The twin plots of disasters striking in future and ancient England are twined together impressively well. It’s a deeply moving, somewhat tragic about how people rise to an occasion or fail to, and how little we have actually changed.

Willis is one of the best masters of establishing tension I’ve read. Her prose pulls you along, almost faster than you want to go, as you desperately want to know what happens next. It’s not the plotting itself—I’ve read other works that had better cliffhangers and equally suspenseful events. It’s something about the quality of her prose, that drags you down like a whirlpool and just won’t let you go.
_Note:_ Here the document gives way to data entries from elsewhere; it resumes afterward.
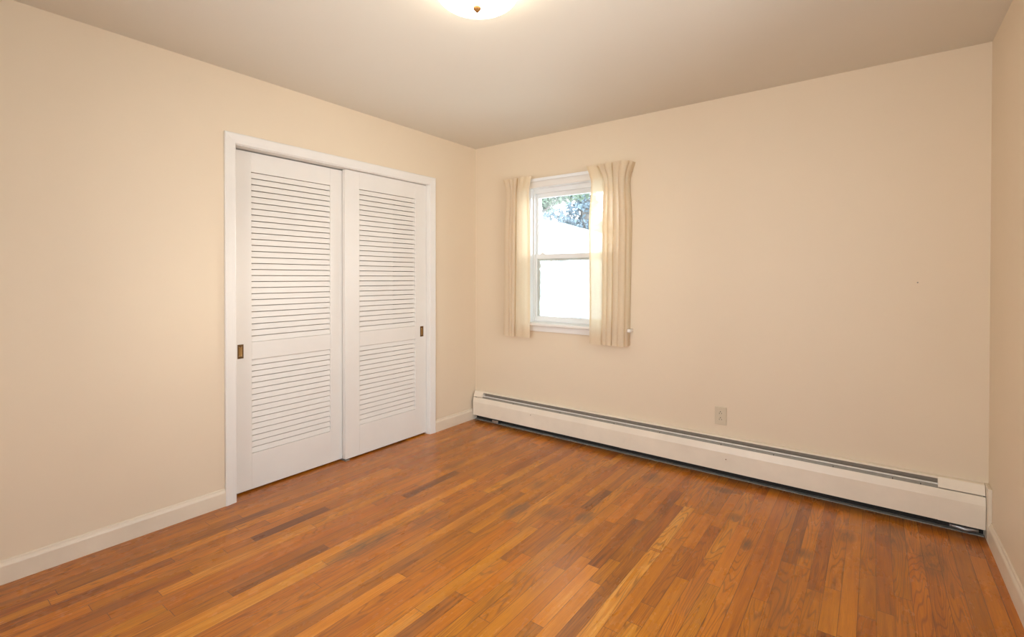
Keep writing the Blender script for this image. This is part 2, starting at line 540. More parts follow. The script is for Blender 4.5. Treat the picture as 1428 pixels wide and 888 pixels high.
# floor of oak strips
SW = 0.0572
random.seed(11)
PL = [  # strips that stand out: x, y start, y end, tone
    (0.575, -2.32, -1.30, 0.98), (0.62, -2.62, -1.95, 0.85), (0.46, -2.20, -1.80, 0.08), (0.69, -1.45, -1.00, 0.06), (0.66, -1.30, -0.95, 0.55),
    (1.05, -1.12, -0.50, 0.74), (1.65, -0.95, -0.66, 0.08), (1.60, -0.80, -0.30, 0.62),
    (1.91, -1.85, -1.40, 0.80), (1.97, -2.02, -1.50, 0.72), (2.115, -1.90, -1.12, 0.84), (2.10, -1.10, -0.58, 0.90), (2.05, -1.15, -0.60, 0.24),
    (2.0, -1.30, -0.75, 0.27), (2.26, -1.25, -0.72, 0.34), (2.20, -1.5, -1.0, 0.34), (0.36, -3.05, -2.5, 0.25), (0.30, -2.9, -2.2, 0.78),
    (0.85, -2.45, -2.02, 0.15), (0.92, -2.75, -2.1, 0.80), (1.26, -2.5, -1.95, 0.75), (1.49, -2.35, -2.06, 0.86), (1.55, -1.6, -1.2, 0.30),
    (2.75, -0.95, -0.10, 0.66), (2.62, -0.85, -0.12, 0.26), (2.86, -1.25, -0.35, 0.64), (3.06, -0.42, -0.02, 0.72), (2.95, -1.0, -0.3, 0.35),
    (2.43, -0.50, -0.02, 0.70), (2.36, -0.62, -0.25, 0.66), (1.76, -1.22, -0.8, 0.55), (1.83, -1.5, -1.0, 0.30), (1.14, -1.6, -1.1, 0.30),
]
over = {}
for (x, a, b, t) in PL:
    over.setdefault(int(x // SW), []).append((a, b, t))
bm = bmesh.new()
uvl = bm.loops.layers.uv.new('plank')
lt = bm.faces.layers.float.new('tone')
ls = bm.faces.layers.float.new('seed')
ll = bm.faces.layers.float.new('plank_length')
i0, i1 = int(-0.80 // SW), int((W + 0.04) // SW)
def plank(i, a, b, tone):
    x0 = i * SW
    vs = [bm.verts.new(p) for p in ((x0, a, 0), (x0 + SW, a, 0), (x0 + SW, b, 0), (x0, b, 0))]
    f = bm.faces.new(vs)
    for lp, q in zip(f.loops, ((0, 0), (SW, 0), (SW, b - a), (0, b - a))):
        lp[uvl].uv = q
    f[lt] = tone
    f[ls] = random.random()
    f[ll] = b - a
for i in range(i0, i1 + 1):
    y = -L - random.uniform(0, 0.5)
    ov = sorted(over.get(i, []))
    while y < 0.01:
        nxt = next((o for o in ov if o[0] >= y - 1e-6), None)
        if nxt and nxt[0] - y < 1e-4:
            plank(i, y, nxt[1], nxt[2])
            y = nxt[1]
            continue
        ln = random.choice((0.35, 0.5, 0.75, 1.0, 1.25, 1.5)) * random.uniform(0.85, 1.15)
        e = min(y + ln, 0.02)
        if nxt and e > nxt[0] - 0.12:
            e = nxt[0]
        if e > -0.12:
            e = 0.02
        xx = (i + 0.5) * SW
        base = 0.47 + 0.05 * (xx / W)
        t = min(0.86, max(0.16, random.gauss(base, 0.125)))
        plank(i, y, e, t)
        y = e
bm.normal_update()
sub = bmesh.new()
box(bm, (i0 * SW, -L - 0.5, -0.12), ((i1 + 1) * SW, 0.02, -0.004))
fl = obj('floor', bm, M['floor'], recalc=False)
tag(fl, 'orange-brown oak strip floor with scuffed and worn patches', 'floor', kind='structure')

# ------------------------------------------------------------------ trim
def base_profile(t=0.014, h=0.098):
    return [(0, 0), (t, 0), (t, h * 0.76), (t * 0.86, h * 0.82), (t * 0.5, h * 0.90), (t * 0.42, h * 0.97), (t * 0.25, h), (0, h)]

def baseboard(name, p0, p1, nrm, label, mat=None, h=0.098):
    bm = bmesh.new()
    n = Vector(nrm)
    fr = [(lambda a, b, P=Vector(P): P + n * a + Vector((0, 0, b))) for P in (p0, p1)]
    sweep(bm, fr, base_profile(h=h))
    return tag(obj(name, bm, mat or M['base']), label, 'baseboard', kind='structure')

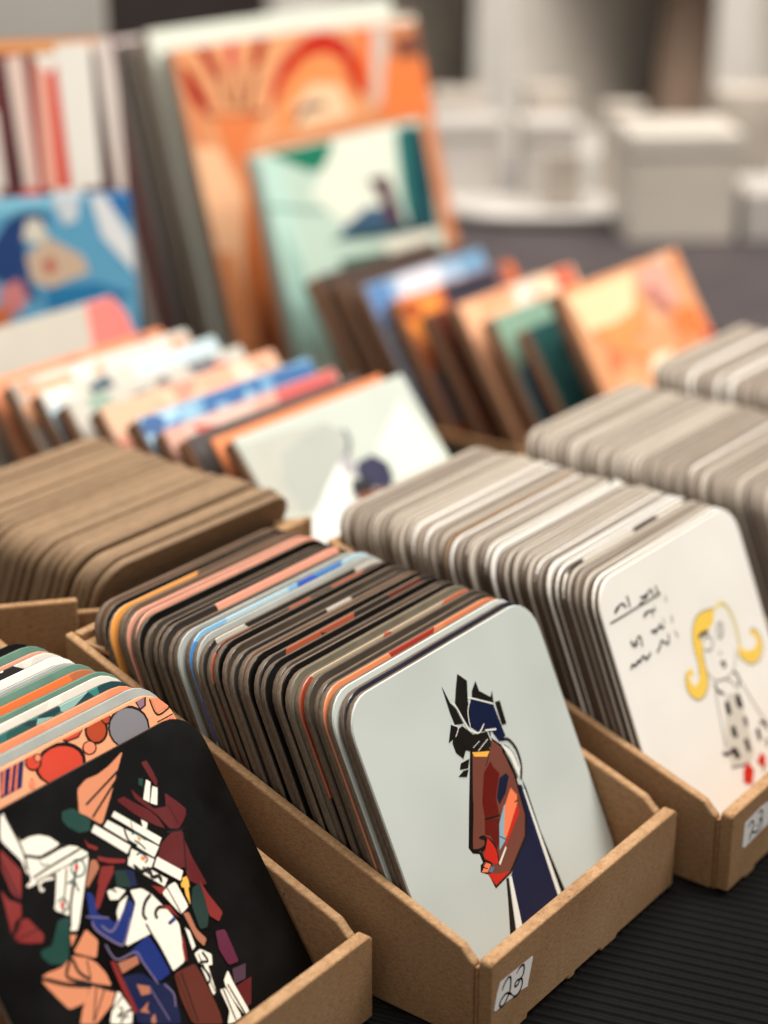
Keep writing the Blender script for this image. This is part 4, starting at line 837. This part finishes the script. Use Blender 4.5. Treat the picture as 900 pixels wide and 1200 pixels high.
# white tile in front of the left-hand row
tile('picture_tile', 16.5, 24.61, 9.25, 38, TW, TW, .8, '#bcc3b9', 'white tile with a small dark-haired figure, leaning at the front of the left tile row', 'tile', 'square picture tiles', FIGTILE)
def busy(w, h, cols, n, seed, lo=.62):
    r = random.Random(seed); out = []
    for i in range(n):
        cx, cy, s = r.uniform(.03, .97), r.uniform(lo, .99), r.uniform(.04, .11); a0 = r.uniform(0, 6.28); k = r.choice((3, 4, 5))
        out.append(('p', r.choice(cols), [((cx+s*r.uniform(.6, 1.3)*math.cos(a0+6.283*q/k))*w, (cy+s*.8*r.uniform(.6, 1.3)*math.sin(a0+6.283*q/k))*h) for q in range(k)]))
    return out
BUSY = {'#6f9dbe': ['#4f7cae', '#8fb4cc', '#c4d0d4', '#3c6090'], '#d4ae90': ['#e0b89c', '#cf8f7a', '#e8d0b8', '#b86a58'], '#bdb9ae': ['#6c6a70', '#8aa090', '#b8503c', '#d8d4c8', '#4c5a64', '#8c4a48', '#b0c4c8'],
    '#b9cdd2': ['#40525c', '#d8dcd8', '#8fb0bc', '#7a8a90', '#e0d8cc'], '#cfa090': ['#d8b4a4', '#b85a54', '#e0c4b4'], '#d88a60': ['#c8744c', '#e0a27a', '#a85a3c'], '#cfcbc2': ['#d8d4cc', '#c8885c', '#a8a49c'],
    '#7fa08c': ['#5c8074', '#a0b8a4', '#2f5a58'], '#eeb48c': ['#e09870', '#f0d0b0', '#d08060'], '#5c2a20': ['#7c3c2a', '#3c1c18', '#94503a'], '#c9683c': ['#e08a4c', '#a04c2c', '#6a7480'], '#94acc4': ['#b8ccdc', '#7090b0', '#d4d4dc'],
    '#2f5a58': ['#1f4244', '#4a7a74']}
lf = [ # x, ytop, ztop, thickness, face, art, label   (front to back)
 (25.95, 8.95, .35, '#e08a5c', None, 'thin orange-edged tile right behind the white figure tile'),
 (27.3, 8.75, .9, '#4a4442', None, 'dark grey tile second behind the white figure tile'),
 (28.75, 8.75, .9, '#cfa090', [('p', '#cfb2a6', [(.1, .9), (.45, .9), (.5, 1), (.1, 1)]), ('p', '#c05a58', [(.62, .92), (.95, .9), (1, 1), (.62, 1)])], 'pink and red tile between the dark grey and the blue tiles'),
 (30.3, 8.98, 1.0, '#6f9dbe', [('p', '#3f6a9c', [(.3, .8), (.6, .85), (.7, 1), (.35, 1)]), ('p', '#a8cbe0', [(0, .75), (.2, .8), (.2, 1), (0, 1)]), ('p', '#3c6496', [(.72, .88), (.95, .85), (1, .97), (.75, 1)])], 'sky blue tile in the left tile row'),
 (32.7, 8.95, 1.0, '#d4ae90', [('p', '#e8a88c', [(.5, .9), (.9, .9), (1, 1), (.55, 1)]), ('p', '#dfa0a0', [(0, 0), (.12, .3), (.1, .8), (0, .8)])], 'peach tile behind the sky blue one'),
 (34.7, 8.85, 1.0, '#bdb9ae', [('p', '#6c6a70', [(.3, .85), (.4, .85), (.42, .95), (.32, .95)]), ('p', '#8aa090', [(.1, .8), (.25, .85), (.2, 1), (.1, 1)]), ('p', '#c4503c', [(.75, .88), (.85, .88), (.85, .96), (.75, .96)]), ('p', '#7c5050', [(.45, .84), (.55, .88), (.52, .98), (.46, .96)])], 'whitish tile with scattered grey, green and red spots'),
 (36.6, 8.95, 1.0, '#b9cdd2', [('p', '#c4c0b4', [(.1, .85), (.5, .85), (.5, 1), (.1, 1)]), ('p', '#40525c', [(0, .6), (.1, .6), (.12, .9), (0, .9)])], 'blue-grey tile behind the spotted whitish one'),
 (38.5, 9.0, 1.0, '#cfcbc2', [('p', '#d89a70', [(0, .8), (.5, .8), (.48, .97), (0, .97)])], 'white tile with an orange left half, in front of the orange tile'),
 (40.3, 8.75, 1.0, '#d88a60', None, 'orange tile near the back of the left tile row'),
 (43.2, 10.1, 1.3, '#b4aea2', [('p', '#d9726a', [(.76, .45), (1, .45), (1, 1), (.80, 1), (.74, .8)])], 'cream tile with a pink right end, last of the left tile row'),
]
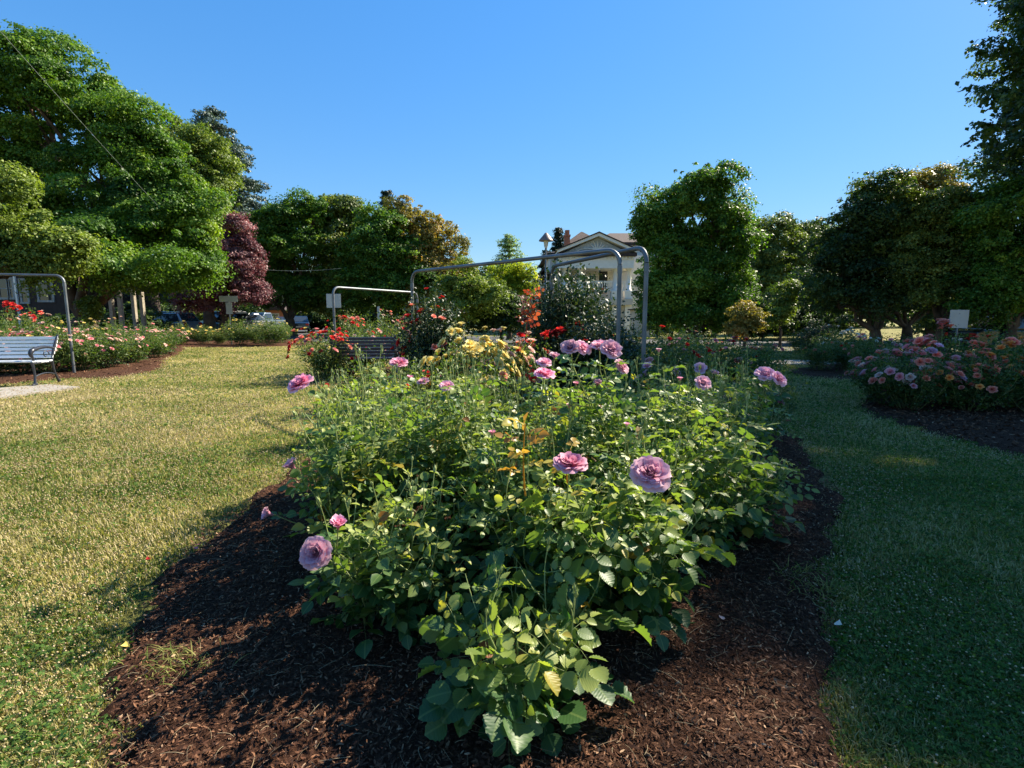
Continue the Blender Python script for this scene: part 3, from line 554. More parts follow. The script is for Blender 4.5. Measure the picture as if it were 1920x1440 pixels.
def nb(px, Y, h, w, cols, nbloom, label, k=None, group=None, top=.75, bs=1.0, z=0, shoot=None):
    bs *= 1.28; nbloom = min(100, int(nbloom*1.3))
    x = GX(px, Y)[0]; k = R.integers(3) if k is None else k; fm, sm, tips, ph, pw = PR[k]
    root = empty('rose_bush', (x, Y, z), R.uniform(0, 6.28), label, 'rose bush', group); sc = (w/pw, w/pw, h/ph); root.scale = sc
    for nm, me in (('foliage', fm), ('stems', sm)):
        o = bpy.data.objects.new(nm, me); COL.objects.link(o); o.parent = root
    n = nbloom; ct = [tips[R.integers(len(tips))] for _ in range(max(3, n//4))]
    for q in range(n):
        c = cols[R.integers(len(cols))]
        if R.random() < top:
            t = ct[R.integers(len(ct))]; p = np.array(t)*np.array([1.06, 1.06, 1.05])+R.normal(size=3)*np.array([.07, .07, .04])
        else:
            d = rdir(1)[0]; d[2] = abs(d[2])*.9; p = d*np.array([pw*.56, pw*.56, ph*.54])+np.array([0, 0, ph*.42])
        out = norm(np.array([p[0], p[1], .35*pw+max(0, p[2]-.5*ph)])+R.normal(size=3)*.15)
        s = R.uniform(.7, 1.15)*bs
        me = FL[c, 'lo'][R.integers(2)]; place('bloom', me, root, p, out, (s/sc[0], s/sc[1], s/sc[2]))
    if shoot:
        root.rotation_euler.z = 0; spx, spy, Ls, n = shoot; t = (P(spx, spy, Y)-np.array([x, Y, 0]))/np.array(sc); b = t-UP*Ls+np.array([-.10, 0, 0]); q = Acc(); pts = curve(b, (b+t)/2+np.array([-.03, 0, 0]), t, 8)
        tube(q, pts, np.linspace(.011, .005, 8), 5, tint=.3, cap=False); tt = np.linspace(.3, 1, n); pp = np.stack([np.interp(tt, np.linspace(0, 1, 8), pts[:, c]) for c in range(3)], 1); an = np.arange(n)*2.4
        compound(q, q, pp, np.stack([np.cos(an), np.sin(an), .5+0*an], 1), np.full(n, .15), R.uniform(.1, 1, n), True, lsize=.4); q.build('young_shoot', M['red_leaf'], root, uv=True)
    return root
GC = 'rose bushes in the middle bed behind the foreground'
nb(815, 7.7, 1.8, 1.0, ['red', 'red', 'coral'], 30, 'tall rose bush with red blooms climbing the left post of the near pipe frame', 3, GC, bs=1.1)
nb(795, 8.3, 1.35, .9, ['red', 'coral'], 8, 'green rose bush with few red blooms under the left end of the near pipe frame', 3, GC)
nb(875, 5.3, 1.2, .95, ['yellow'], 98, 'rose bush covered in yellow blooms', 2, GC, .95, 1.1)
nb(925, 5.9, 1.12, .8, ['yellow', 'yellow', 'palepink'], 60, 'smaller rose bush with fading yellow and cream blooms right of the full yellow one', 1, GC, .9)
nb(985, 6.0, 1.1, .9, ['coral', 'palepink', 'red'], 30, 'rose bush with coral blooms and one tall red leaved shoot right of the yellow roses', 0, GC, .85, shoot=(998, 550, .55, 22))
nb(955, 8.3, 1.0, 1.0, ['hotpink', 'coral'], 12, 'coral pink rose bush showing just above the yellow roses', 1, GC)
nb(1035, 7.0, 1.08, .7, ['darkred'], 12, 'rose bush with very dark red blooms at the foot of the tall dark climber', 0, GC, .9)
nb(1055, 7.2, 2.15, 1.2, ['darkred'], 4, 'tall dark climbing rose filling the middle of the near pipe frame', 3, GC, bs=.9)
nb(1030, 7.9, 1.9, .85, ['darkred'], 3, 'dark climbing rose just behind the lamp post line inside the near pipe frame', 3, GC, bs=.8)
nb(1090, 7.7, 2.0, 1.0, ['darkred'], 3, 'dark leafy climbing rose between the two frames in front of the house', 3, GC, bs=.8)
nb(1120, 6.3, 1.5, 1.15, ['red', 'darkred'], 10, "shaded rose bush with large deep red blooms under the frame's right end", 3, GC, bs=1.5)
nb(1175, 6.9, 1.3, .9, ['red'], 3, 'dark green rose bush standing around the right hand frame posts', 0, GC)
nb(1245, 5.9, 1.08, .95, ['darkred', 'red'], 14, 'shaded rose bush with a flat spray of crimson blooms right of the frame posts', 1, GC, .9)
nb(1310, 5.0, 1.02, .9, ['lavender', 'orange', 'lavender'], 6, 'shaded green rose bush with one lavender bloom edged by an orange one', 0, GC, 1)
nb(1235, 4.7, 1.0, .8, ['lavender', 'palepink'], 9, 'shaded rose bush with small pale lilac blooms', 2, GC)
nb(1160, 4.9, .98, .85, ['lavender'], 2, 'plain dark rose bush between the lavender clusters and the frame posts', 1, GC)
nb(1405, 5.2, .95, .9, ['lavender'], 4, 'shaded rose bush with a flat violet bloom at the right side of the middle bed', 2, GC)
nb(1385, 8.6, 1.05, 1.2, ['hotpink', 'coral', 'red'], 26, 'rose bush with a low band of dusky pink blooms below the small yellowish shrub', 2, GC, .95)
nb(690, 5.3, .97, .8, ['red'], 2, 'green rose bush with a red bloom right in front of the blue grey bench', 1, GC)
nb(845, 4.75, .84, .7, ['red'], 4, 'green rose bush with single red blooms in front of the yellow roses', 0, GC)
nb(770, 6.2, .86, .8, ['red', 'hotpink'], 5, 'green rose bush right of the blue grey bench with small red and pink blooms', 1, GC)
nb(935, 4.6, .84, .7, ['coral'], 3, 'rose bush with reddish tipped shoots below the yellow roses', 0, GC)
nb(1245, 9.2, 1.15, 1.3, ['red', 'hotpink'], 6, 'dark rose bush right of the frame posts, before the cream garden building', 0, GC)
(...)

It’s something I noticed in the other book of hers I’ve read (Passage). There are some strong stylistic quirks the books share, not all of which I’m crazy about. She’s very fond of leaving her characters in hallucinations for pages at a time, so you really aren’t sure what actually happened. (She’s quite good at writing that strange dream logic of the feverish and it’s always plot appropriate. But if I read another book of hers and it also contains one of these passages, I’m going to cry foul.) She also tends to have very strong one-note minor characters. In Passage, it was the pop paranormalist, the woman who kept elaborating on her near death experience to add characters, and the WWII vet fabulist. Here, it’s the officious and foolhardy bureaucrat, the over solicitous mother, and the womanizing student. They pop up over and over, repeat nearly the same exchange each time, and never change in the slightest. (For example, the mother appears dozens of times. Every single thing she ever says is either a Bible reading or a comment on how the college is not taking proper care of her son who will catch his death from cold.) They’re running jokes that quickly wear thin. Given how rounded Kivrin is, it’s not that Willis doesn’t know how to write complex characters. They’re crutches she doesn’t need.

My other complaint is the recurring device of Kivrin’s journal entries. Since we’re getting both close third person narration and also the first person narration in the diary, we’re frequently seeing the same events repeatedly. But there’s no actual additional information, since it’s all still from Kivrin’s viewpoint. She has a bad experience and is scared; then she makes a journal entry saying that she’s scared. There’s no reason for them, and they’re occasionally clunky. I suspect it’s a device from an earlier draft Willis fell in love with, but the book would be stronger without them.

Complaints aside, this is a beautiful book. It’s well worth reading, and quite deserves the awards that were heaped upon it. But expect to be at least a little devastated—this is not a happy story.

Date: 2011-08-03 05:50 am (UTC)From: (Anonymous)
I've had this one strongly recommended to me. (Apparently my only excuse for not reading it would be if I substituted some other Willis, such as To Say Nothing Of The Dog.) With your 4.5-thingummy rating, I think that I have a moral obligation now.

For such a high rating, your review is somewhat mixed. Is that just because you liked the book plenty and you're listing the reasons it didn't get 5? Or do you have mixed feelings about the rating?

Date: 2011-08-03 11:59 am (UTC)From: [identity profile] jethrien.livejournal.com
I liked the book plenty, but these reasons are why I didn't give it a 5. Actually, I think this says a lot for the overall quality, that there was a major writing device I didn't like but I still thought it was a fantastic book overall.

I don't think I would have noticed the minor character problem if I hadn't just read another one of her books where it was even more of a problem and saw the pattern.